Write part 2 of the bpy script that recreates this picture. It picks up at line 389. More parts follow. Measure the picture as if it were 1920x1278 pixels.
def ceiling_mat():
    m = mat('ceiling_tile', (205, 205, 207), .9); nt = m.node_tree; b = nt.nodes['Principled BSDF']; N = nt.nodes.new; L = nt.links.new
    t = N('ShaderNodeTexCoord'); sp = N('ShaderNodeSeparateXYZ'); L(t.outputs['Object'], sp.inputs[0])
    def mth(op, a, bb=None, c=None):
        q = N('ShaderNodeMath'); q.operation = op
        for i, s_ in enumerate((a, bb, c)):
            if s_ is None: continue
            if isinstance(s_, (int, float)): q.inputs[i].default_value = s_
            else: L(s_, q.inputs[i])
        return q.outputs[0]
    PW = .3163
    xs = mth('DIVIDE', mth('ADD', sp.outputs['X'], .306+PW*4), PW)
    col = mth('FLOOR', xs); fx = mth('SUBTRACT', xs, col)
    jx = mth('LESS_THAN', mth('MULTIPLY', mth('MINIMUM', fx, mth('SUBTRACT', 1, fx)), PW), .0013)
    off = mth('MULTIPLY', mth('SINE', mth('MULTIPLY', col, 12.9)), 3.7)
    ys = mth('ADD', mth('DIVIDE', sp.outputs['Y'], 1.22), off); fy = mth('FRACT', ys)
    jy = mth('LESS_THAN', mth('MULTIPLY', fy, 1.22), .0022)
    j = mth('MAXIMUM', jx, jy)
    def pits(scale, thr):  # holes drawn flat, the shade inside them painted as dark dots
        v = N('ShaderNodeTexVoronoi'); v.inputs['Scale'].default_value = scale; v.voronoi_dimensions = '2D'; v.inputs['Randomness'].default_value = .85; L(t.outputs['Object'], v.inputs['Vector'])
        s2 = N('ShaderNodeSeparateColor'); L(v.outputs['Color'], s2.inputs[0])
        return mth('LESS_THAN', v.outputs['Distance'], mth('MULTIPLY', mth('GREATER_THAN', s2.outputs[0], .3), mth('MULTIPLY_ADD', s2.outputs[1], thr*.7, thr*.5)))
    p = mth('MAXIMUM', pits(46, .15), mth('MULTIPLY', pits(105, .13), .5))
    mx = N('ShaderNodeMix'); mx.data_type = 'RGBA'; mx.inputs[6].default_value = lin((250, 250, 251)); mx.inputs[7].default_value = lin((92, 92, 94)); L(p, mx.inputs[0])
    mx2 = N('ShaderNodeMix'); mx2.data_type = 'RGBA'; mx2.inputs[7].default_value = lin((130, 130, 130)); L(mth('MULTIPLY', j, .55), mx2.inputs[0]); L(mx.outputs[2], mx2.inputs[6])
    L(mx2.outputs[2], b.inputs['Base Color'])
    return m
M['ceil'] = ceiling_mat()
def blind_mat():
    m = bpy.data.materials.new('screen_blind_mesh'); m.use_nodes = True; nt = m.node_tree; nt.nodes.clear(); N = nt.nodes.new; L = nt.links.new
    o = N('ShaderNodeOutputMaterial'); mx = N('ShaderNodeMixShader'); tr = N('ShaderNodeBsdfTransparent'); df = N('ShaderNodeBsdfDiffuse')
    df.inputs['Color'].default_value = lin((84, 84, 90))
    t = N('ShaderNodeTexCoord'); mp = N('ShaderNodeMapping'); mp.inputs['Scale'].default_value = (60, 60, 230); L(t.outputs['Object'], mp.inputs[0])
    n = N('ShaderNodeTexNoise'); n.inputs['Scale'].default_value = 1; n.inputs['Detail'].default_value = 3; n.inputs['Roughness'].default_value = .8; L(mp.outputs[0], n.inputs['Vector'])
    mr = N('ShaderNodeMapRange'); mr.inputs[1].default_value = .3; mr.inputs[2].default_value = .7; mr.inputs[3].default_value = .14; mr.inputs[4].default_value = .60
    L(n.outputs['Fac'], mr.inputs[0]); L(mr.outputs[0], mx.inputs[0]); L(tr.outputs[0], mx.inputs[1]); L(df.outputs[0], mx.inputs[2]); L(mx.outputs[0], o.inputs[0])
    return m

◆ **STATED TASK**
Quote the whole listing above, leaving nothing out.

◆ **RESULT FOR THIS EXERCISE**
Write part 2 of the bpy script that recreates this picture. It picks up at line 389. More parts follow. Measure the picture as if it were 1920x1278 pixels.
def ceiling_mat():
    m = mat('ceiling_tile', (205, 205, 207), .9); nt = m.node_tree; b = nt.nodes['Principled BSDF']; N = nt.nodes.new; L = nt.links.new
    t = N('ShaderNodeTexCoord'); sp = N('ShaderNodeSeparateXYZ'); L(t.outputs['Object'], sp.inputs[0])
    def mth(op, a, bb=None, c=None):
        q = N('ShaderNodeMath'); q.operation = op
        for i, s_ in enumerate((a, bb, c)):
            if s_ is None: continue
            if isinstance(s_, (int, float)): q.inputs[i].default_value = s_
            else: L(s_, q.inputs[i])
        return q.outputs[0]
    PW = .3163
    xs = mth('DIVIDE', mth('ADD', sp.outputs['X'], .306+PW*4), PW)
    col = mth('FLOOR', xs); fx = mth('SUBTRACT', xs, col)
    jx = mth('LESS_THAN', mth('MULTIPLY', mth('MINIMUM', fx, mth('SUBTRACT', 1, fx)), PW), .0013)
    off = mth('MULTIPLY', mth('SINE', mth('MULTIPLY', col, 12.9)), 3.7)
    ys = mth('ADD', mth('DIVIDE', sp.outputs['Y'], 1.22), off); fy = mth('FRACT', ys)
    jy = mth('LESS_THAN', mth('MULTIPLY', fy, 1.22), .0022)
    j = mth('MAXIMUM', jx, jy)
    def pits(scale, thr):  # holes drawn flat, the shade inside them painted as dark dots
        v = N('ShaderNodeTexVoronoi'); v.inputs['Scale'].default_value = scale; v.voronoi_dimensions = '2D'; v.inputs['Randomness'].default_value = .85; L(t.outputs['Object'], v.inputs['Vector'])
        s2 = N('ShaderNodeSeparateColor'); L(v.outputs['Color'], s2.inputs[0])
        return mth('LESS_THAN', v.outputs['Distance'], mth('MULTIPLY', mth('GREATER_THAN', s2.outputs[0], .3), mth('MULTIPLY_ADD', s2.outputs[1], thr*.7, thr*.5)))
    p = mth('MAXIMUM', pits(46, .15), mth('MULTIPLY', pits(105, .13), .5))
    mx = N('ShaderNodeMix'); mx.data_type = 'RGBA'; mx.inputs[6].default_value = lin((250, 250, 251)); mx.inputs[7].default_value = lin((92, 92, 94)); L(p, mx.inputs[0])
    mx2 = N('ShaderNodeMix'); mx2.data_type = 'RGBA'; mx2.inputs[7].default_value = lin((130, 130, 130)); L(mth('MULTIPLY', j, .55), mx2.inputs[0]); L(mx.outputs[2], mx2.inputs[6])
    L(mx2.outputs[2], b.inputs['Base Color'])
    return m
M['ceil'] = ceiling_mat()
def blind_mat():
    m = bpy.data.materials.new('screen_blind_mesh'); m.use_nodes = True; nt = m.node_tree; nt.nodes.clear(); N = nt.nodes.new; L = nt.links.new
    o = N('ShaderNodeOutputMaterial'); mx = N('ShaderNodeMixShader'); tr = N('ShaderNodeBsdfTransparent'); df = N('ShaderNodeBsdfDiffuse')
    df.inputs['Color'].default_value = lin((84, 84, 90))
    t = N('ShaderNodeTexCoord'); mp = N('ShaderNodeMapping'); mp.inputs['Scale'].default_value = (60, 60, 230); L(t.outputs['Object'], mp.inputs[0])
    n = N('ShaderNodeTexNoise'); n.inputs['Scale'].default_value = 1; n.inputs['Detail'].default_value = 3; n.inputs['Roughness'].default_value = .8; L(mp.outputs[0], n.inputs['Vector'])
    mr = N('ShaderNodeMapRange'); mr.inputs[1].default_value = .3; mr.inputs[2].default_value = .7; mr.inputs[3].default_value = .14; mr.inputs[4].default_value = .60
    L(n.outputs['Fac'], mr.inputs[0]); L(mr.outputs[0], mx.inputs[0]); L(tr.outputs[0], mx.inputs[1]); L(df.outputs[0], mx.inputs[2]); L(mx.outputs[0], o.inputs[0])
    return m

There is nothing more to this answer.